Students congregated on campus for prayer meetings and Sunday School without being an official church. But soon, a church was established. North Greenville Baptist Church was instituted in 1918, led by Luther B. White. The church was comprised of 35 members meeting in the college auditorium of North Greenville Baptist Academy.
Several years and pastors later, the church started a building fund. And in 1948, the church building was complete, and North Greenville Baptist Church was renamed Tigerville Baptist Church.
According to NGU’s archives: “Once the church moved into their own building, membership began to rise as more community members felt comfortable joining. It was at this time that the name of the church was changed from North Greenville Baptist Church to Tigerville Baptist Church to help distinguish it as its own separate entity from the school.”
On Nov. 21, 1948, E.B. Crain became pastor. During Crain’s leadership, the building debt was paid off, a parsonage was built, a church library was created, improvements to the church entrance were made, and a steeple was installed, according to NGU’s archives. Pralo Wood gifted the church land for a cemetery.
But the building improvements didn’t last long.
Crain retired in the summer of 1960 and in December 1960, the day after Christmas, the church building burned down.
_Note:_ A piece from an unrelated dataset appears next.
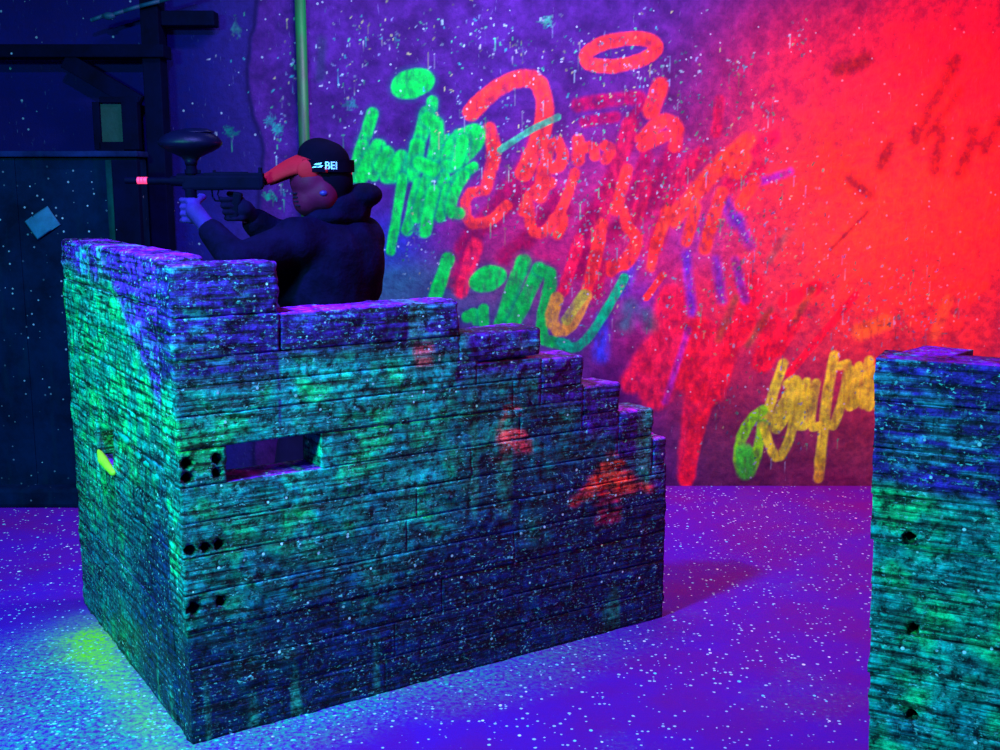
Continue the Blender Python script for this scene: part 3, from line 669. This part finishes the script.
hd = skin_remesh('hood', [('ell', rel(A(364, 195, 4.07)), (.068, .075, .045)), ('ell', rel(A(342, 204, 4.05)), (.075, .10, .058)), ('ell', rel(A(330, 216, 4.04)), (.095, .11, .045)), ('ell', rel(A(349, 212, 4.07)), (.08, .09, .06))], M_JACK, per, .009, 8)
hd['label'] = 'padded dark hood bunched behind the neck'
tr = [(pel, hipL, .13, .115), (pel, hipR, .13, .115), (hipL, kneeL, .11, .078), (hipR, kneeR, .11, .078), (kneeL, ankL, .078, .062), (kneeR, ankR, .078, .062)]
skin_remesh('trousers', caps(tr), M_TROU, per, .012, 5)
for an in (ankL, ankR):
    skin_remesh('boot', [('cap', rel(an + Vector((0, 0, .03))), rel(an + Vector((0, 0, -.03))), .058, .055), ('ell', rel(an + Vector((-.06, 0, -.045))), (.13, .052, .045))], M_BOOT, per, .009, 4)
# cap
h0 = rel(head)
skin_remesh('cap', [('ell', h0 + Vector((.000, 0, .055)), (.092, .088, .084)), ('ell', h0 + Vector((.020, 0, -.005)), (.080, .084, .095)), ('ell', h0 + Vector((.03, 0, -.05)), (.062, .066, .06)), ('ell', h0 + Vector((-.02, 0, .085)), (.075, .07, .062))], M_CAP, per, .008, 6)
# mask shell, lens, peak, strap
mk = skin_remesh('mask', [('ell', h0 + Vector((-.040, -.004, -.005)), (.084, .092, .070)), ('ell', h0 + Vector((-.050, -.004, -.065)), (.066, .080, .068)), ('ell', h0 + Vector((.005, -.045, -.045)), (.052, .052, .062)), ('ell', h0 + Vector((.005, .045, -.045)), (.052, .052, .062)), ('ell', h0 + Vector((-.020, -.005, -.045)), (.075, .088, .072)), ('cap', h0 + Vector((-.080, -.02, -.085)), h0 + Vector((-.080, .02, -.085)), .03, .03)], M_MASK, per, .006, 14)
for k_ in range(4):
    for sg in (-1, 1): bmobj('breathing_slot', lambda bm: bevel_box(bm, h0 + Vector((-.098 + .004 * k_, sg * .058, -.045 - .014 * k_)), (.030, .012, .005), .0015, Matrix.Rotation(sg * .9, 4, 'Z')), M_LENS, mk)
def lens(bm): add_ell(bm, h0 + Vector((-.064, -.004, .008)), (.060, .070, .036))
bmobj('lens', lens, M_LENS, mk, smooth=True)
ep = bmobj('ear_highlight', lambda bm: add_ell(bm, h0 + Vector((.008, -.093, -.045)), (.014, .008, .010)), m_plain('blue_highlight', (.02, .01, .16), .5), mk, smooth=True)  # blue highlight by the ear, added as a small coloured bump
# the peak: a curved shell over the brow reaching forward and down
def peak(bm):
    n, m = 18, 14; ring = []
    tip = rel(A(263, 185, 3.93)) ; base = h0
    for i in range(n + 1):
        s = i / n; row = []
        for j in range(m + 1):
            a = math.radians(-100 + 200 * j / m)
            by, bz = .094 * math.sin(a) * (1 - .12 * s), math.cos(a)
            drop = [0.088, .052][0]
            x = -.005 - s * .20 - .018 * math.cos(a) * s
            wid = .098 * (1 - .55 * s ** 1.6)
            z = .078 - .084 * s ** 1.5 + .010 * math.sin(math.pi * min(1, s * 1.1)) + (.022 + .0 * s) * math.cos(a) - .085 * (1 - math.cos(a)) * .5 * (1 - .8 * s ** 1.5)
            row.append(bm.verts.new(h0 + Vector((x + .03 * abs(math.sin(a)) * (1 - s), wid * math.sin(a), z))))
        ring.append(row)
    for i in range(n):
        for j in range(m): bm.faces.new([ring[i][j], ring[i][j + 1], ring[i + 1][j + 1], ring[i + 1][j]])
    bmesh.ops.recalc_face_normals(bm, faces=bm.faces[:]); bmesh.ops.solidify(bm, geom=bm.faces[:], thickness=.004)
pk = bmobj('mask_peak', peak, M_PEAK, mk, smooth=True); pk['label'] = 'bright orange-red peak'
side_ = skin_remesh('temple_plate', [('ell', h0 + Vector((-.045, -.084, .035)), (.040, .011, .036))], M_PEAK, mk, .004, 5)
SR = (.100, .094); SC = h0 + Vector((.000, 0, .048))
def strap_pt(a, z, o=0.): return SC + Vector(((SR[0] + o) * math.cos(a), (SR[1] + o) * math.sin(a), z))
def strap(bm):
    n = 64; rows = []
    for i in range(n + 1):
        a = math.radians(-128 + 256 * i / n)
        rows.append([bm.verts.new(strap_pt(a, z - .10 * (math.cos(a) < -9), o)) for z, o in ((-.021, 0), (.021, 0), (.021, .004), (-.021, .004))])
    for p, q in zip(rows[:-1], rows[1:]):
        for k in range(4): bm.faces.new([p[k], p[(k + 1) % 4], q[(k + 1) % 4], q[k]])
    bm.faces.new(rows[0]); bm.faces.new(rows[-1][::-1]); bmesh.ops.recalc_face_normals(bm, faces=bm.faces[:])
stp = bmobj('strap', strap, M_CAP, mk, smooth=False)
def lettering():
    cu = bpy.data.curves.new('t', 'FONT'); cu.body = 'BEI'; cu.size = .036; cu.extrude = .0008; cu.offset = .0006
    o = bpy.data.objects.new('t', cu); sc.collection.objects.link(o)
    dg = bpy.context.evaluated_depsgraph_get(); dg.update(); me = bpy.data.meshes.new_from_object(o.evaluated_get(dg)); bpy.data.objects.remove(o)
    bm = bmesh.new(); bm.from_mesh(me)
    bmesh.ops.subdivide_edges(bm, edges=[e for e in bm.edges if e.calc_length() > .006], cuts=3)
    x1 = max(v.co.x for v in bm.verts)
    for v in bm.verts: v.co.x = v.co.x + .034
    # winged mark in front of the letters: two slanted bars
    for x0, z0, x1_, z1_ in ((-.012, .004, .030, .011), (-.004, .014, .026, .020)):
        vs = [bm.verts.new((x, y, z)) for (x, y) in ((x0, z0), (x1_ - .006, z1_ - .005), (x1_, z1_ + .002), (x0 + .006, z0 + .005)) for z in (0, .001)]
        bm.faces.new([vs[1], vs[3], vs[5], vs[7]])
    for v in bm.verts:
        a = math.radians(-100) + v.co.x / .108; v.co = strap_pt(a, v.co.y - .011, .0045 + v.co.z)
    me2 = bpy.data.meshes.new('strap_lettering'); bm.to_mesh(me2); bm.free(); return link('strap_lettering', me2, m_plain('pale_blue_print', (.5, .85, 1), .5, var=.05), mk)
lt = lettering(); lt['label'] = 'pale blue lettering on the strap'
lt.parent = stp

# hands: palm, four bent fingers, a thumb off the side
def hand(name, wrist, c, axis, palm_n, mat, parent, rg=.020):
    """closes on a bar through c along axis; palm_n points from the bar to the palm"""
    axis = Vector(axis).normalized(); pn = Vector(palm_n).normalized(); side = axis.cross(pn).normalized(); w_ = Vector(wrist)
    c = Vector(c); S_ = [('cap', w_, c + pn * (rg + .028), .030, .030)]
    S_ += [('cap', c + pn * (rg + .018) + axis * a, c + pn * (rg + .014) - side * .012 + axis * a * 1.1, .017, .014) for a in (-.028, -.01, .01, .028)]
    for i, a in enumerate((-.033, -.011, .011, .033)):
        ln = (.82, 1, .97, .86)[i]; rr = (.0085, .0092, .0095, .0095)[i]
        pts = [c + axis * a * 1.05 + pn * (rg + .016) * math.cos(t) - side * (rg + .012) * math.sin(t) for t in (math.radians(25), math.radians(80 * ln), math.radians(140 * ln), math.radians(205 * ln))]
        for p, q in zip(pts[:-1], pts[1:]): S_.append(('cap', p, q, rr, rr * .93))
    th = [c + pn * (rg + .02) + axis * .03 + side * .012, c + pn * (rg) * .3 + axis * .046 + side * (rg + .018), c - pn * rg * .7 + axis * .050 + side * (rg + .012)]
    for p, q in zip(th[:-1], th[1:]): S_.append(('cap', p, q, .0115, .0105))
    return skin_remesh(name, [(k_, a - feet, b - feet, r1, r2) for k_, a, b, r1, r2 in S_], mat, parent, .004, 3)
gl = hand('glove', elL.lerp(haL, .62), haL + Vector((-.015, .0, .012)), (0, .05, 1), (.45, -.9, 0), M_GLL, per, .022); gl['label'] = 'lit blue glove round the foregrip'
gr = hand('glove', elR.lerp(haR, .55), haR + Vector((-.025, .0, .005)), (-.25, 0, 1), (.9, -.2, 0), M_GLR, per, .018); gr['label'] = 'dark glove round the pistol grip'

# ---------------------------------------------------------------- paintball marker
MO = A(192, 182, 3.93)
mkr = empty('paintball_marker', MO); tag(mkr, 'black paintball marker with an oval hopper, held level by the player', 'paintball marker')
U = 3.93 / FOC * 1.01
def q(x, y, dy=0.): return Vector(((x - 192) * U, dy, (182 - y) * U))
def cylx(bm, x0, x1, y, r0, r1=None, seg=24, dy=0.):
    a, b = q(x0, y, dy), q(x1, y, dy); d = b - a
    bmesh.ops.create_cone(bm, cap_ends=True, segments=seg, radius1=r0, radius2=r1 or r0, depth=d.length, matrix=Matrix.Translation((a + b) / 2) @ d.to_track_quat('Z', 'Y').to_matrix().to_4x4())
def rec(bm):
    bevel_box(bm, q(222, 182.5), (78 * U, .036, 14 * U), .008); bevel_box(bm, q(232, 176), (56 * U, .026, 6 * U), .004)
    cylx(bm, 178, 262, 178.5, .017); bevel_box(bm, q(205, 187), (34 * U, .030, 6 * U), .005)
bmobj('receiver', rec, M_GUN, mkr)
def brl(bm): cylx(bm, 149, 184, 181, .0125); cylx(bm, 172, 186, 181, .017, .019); cylx(bm, 127, 139, 180.5, .0115); cylx(bm, 138, 150, 180.5, .007)
bmobj('barrel', brl, M_GUN, mkr, smooth=False)
tg = NT('glowing_pink_muzzle'); tg.done((.4, .02, .08)); tg.b.inputs['Emission Color'].default_value = (1, .05, .17, 1); tg.b.inputs['Emission Strength'].default_value = 1.4
gw = bmobj('muzzle_light', lambda bm: (cylx(bm, 139, 141.6, 180.5, .0118), cylx(bm, 142.2, 144.8, 180.5, .0118), cylx(bm, 145.4, 148.5, 180.5, .0118)), tg.m, mkr); gw['label'] = 'glowing pink ring near the muzzle'
def fneck(bm):
    a, b = q(192, 176), q(192, 158); bmesh.ops.create_cone(bm, cap_ends=True, segments=24, radius1=.018, radius2=.018, depth=(b - a).length, matrix=Matrix.Translation((a + b) / 2))
    bmesh.ops.create_cone(bm, cap_ends=True, segments=24, radius1=.023, radius2=.023, depth=.014, matrix=Matrix.Translation(q(192, 172))); bevel_box(bm, q(198.5, 172), (.016, .012, .012), .002)
bmobj('feed_neck', fneck, M_GUN, mkr)
def hopper(bm):
    prof = [(0, 131.5), (8, 131.8), (16, 133.2), (23, 136), (28, 139.5), (31, 143.5), (31, 146), (28, 149), (22, 152.5), (15, 155.5), (9, 158.5), (6.3, 162), (5.6, 166), (0, 166)]
    n = 40; rows = []
    for r, y in prof:
        rows.append([bm.verts.new(q(192 + r * math.cos(t), y, r * U * .62 * math.sin(t) if r > 7 else r * U * math.sin(t))) for t in (2 * math.pi * k_ / n for k_ in range(n))] if r else [bm.verts.new(q(192, y))])
    for a, b in zip(rows[:-1], rows[1:]):
        for k_ in range(n):
            l = (k_ + 1) % n
            if len(a) == 1: bm.faces.new([a[0], b[l], b[k_]])
            elif len(b) == 1: bm.faces.new([a[k_], a[l], b[0]])
            else: bm.faces.new([a[k_], a[l], b[l], b[k_]])
    bmesh.ops.recalc_face_normals(bm, faces=bm.faces[:])
hp = bmobj('hopper', hopper, M_HOP, mkr, smooth=True)
def lid(bm):
    n = 30; R0 = []
    for r, y in [(0, 130.3), (12, 131), (19, 133.6), (19.6, 134.6)]:
        R0.append([bm.verts.new(q(198 + r * math.cos(t) * .9, y, r * U * .6 * math.sin(t))) for t in (2 * math.pi * k_ / n for k_ in range(n))] if r else [bm.verts.new(q(198, y))])
    for a, b in zip(R0[:-1], R0[1:]):
        for k_ in range(n):
            l = (k_ + 1) % n; bm.faces.new([a[0], b[l], b[k_]] if len(a) == 1 else [a[k_], a[l], b[l], b[k_]])
    bmesh.ops.recalc_face_normals(bm, faces=bm.faces[:])
bmobj('hopper_lid', lid, M_HOP, hp, smooth=True)
bmobj('grip', lambda bm: bevel_box(bm, q(234, 205), (.032, .026, 27 * U), .008, Matrix.Rotation(.22, 4, 'Y')), M_GUN, mkr)
def guard(bm):
    P = [q(x, y) for x, y in [(211, 189), (211.5, 196), (214, 200), (222, 200.5), (229, 198.5)]]
    for a, b in zip(P[:-1], P[1:]): add_cap(bm, a, b, .003, .003, 8)
bmobj('trigger_guard', guard, M_GUN, mkr, smooth=True)
bmobj('trigger', lambda bm: [add_cap(bm, q(218, 189), q(216.5, 194), .0025, .0025, 8), add_cap(bm, q(216.5, 194), q(218, 198), .0025, .0022, 8)], M_GUN, mkr, smooth=True)
bmobj('foregrip', lambda bm: [bmesh.ops.create_cone(bm, cap_ends=True, segments=22, radius1=.018, radius2=.020, depth=.115, matrix=Matrix.Translation(q(190.5, 205)))], M_GUN, mkr)
bmobj('rear_sight', lambda bm: [bevel_box(bm, q(259, 172.5), (.012, .02, .032), .003), bevel_box(bm, q(259, 180), (.022, .034, .05), .005)], M_GUN, mkr)
bmobj('sight_rail', lambda bm: [bevel_box(bm, q(230, 173), (.12, .012, .006), .001), bevel_box(bm, q(214, 172), (.008, .014, .010), .001)], M_GUN, mkr)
But the church isn’t the building.
The wise faithful member said that God refers to us as His building. He chuckled, then said, “The Christians are the building that just go to a place, a structure to meet.” Chuckling again, he said, “But it’s awfully easy to get your eyes on the building.”
By 1963, they had a new structure. Membership fluctuated and reached 195 in the late 1960s and early 1970s. After a decline in membership in the ’80s, it peaked to 241 in the late 1990s under the leadership of Cooper Patrick, who died in 1998. The church had one more pastor in 1999 and then came the interims. It wasn’t until 2008 that the congregation had its own pastor again.
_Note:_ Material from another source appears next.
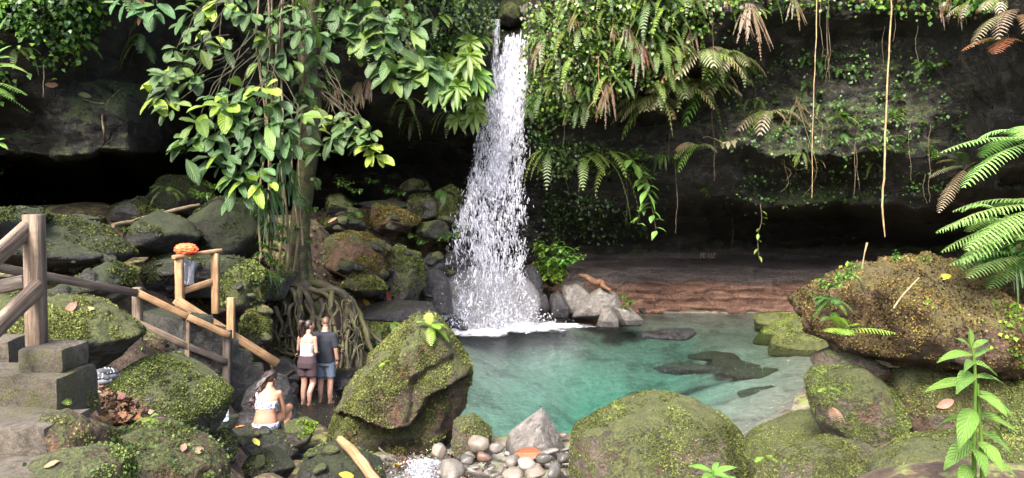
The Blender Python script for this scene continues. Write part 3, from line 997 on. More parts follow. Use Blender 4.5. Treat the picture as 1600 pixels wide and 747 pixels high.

There have been at least 26 pastors (including interims) who’ve come and gone. But some members stayed faithful, despite the turbulence. One of them was Leland Browter, 85, that wise faithful member.
“I just love him. Leland is very precious to that church and their history,” Gilmore said.
But not even Browter was there during every pastor’s tenure. Only One remained who kept His church alive — the Chief Shepherd. Before Gilmore told his story about coming to Tigerville Baptist, and just as the journalist pressed play on the recording, Gilmore expressed his heart behind sharing this story.
“I think God will use this article to help get people routinely praying for church revitalization at Tigerville Baptist,” he said. “A lot of people know this church because of its proximity to North Greenville.”
Gilmore said he desires 100 people to commit to pray for Tigerville Baptist Church. Will you be one of those 100?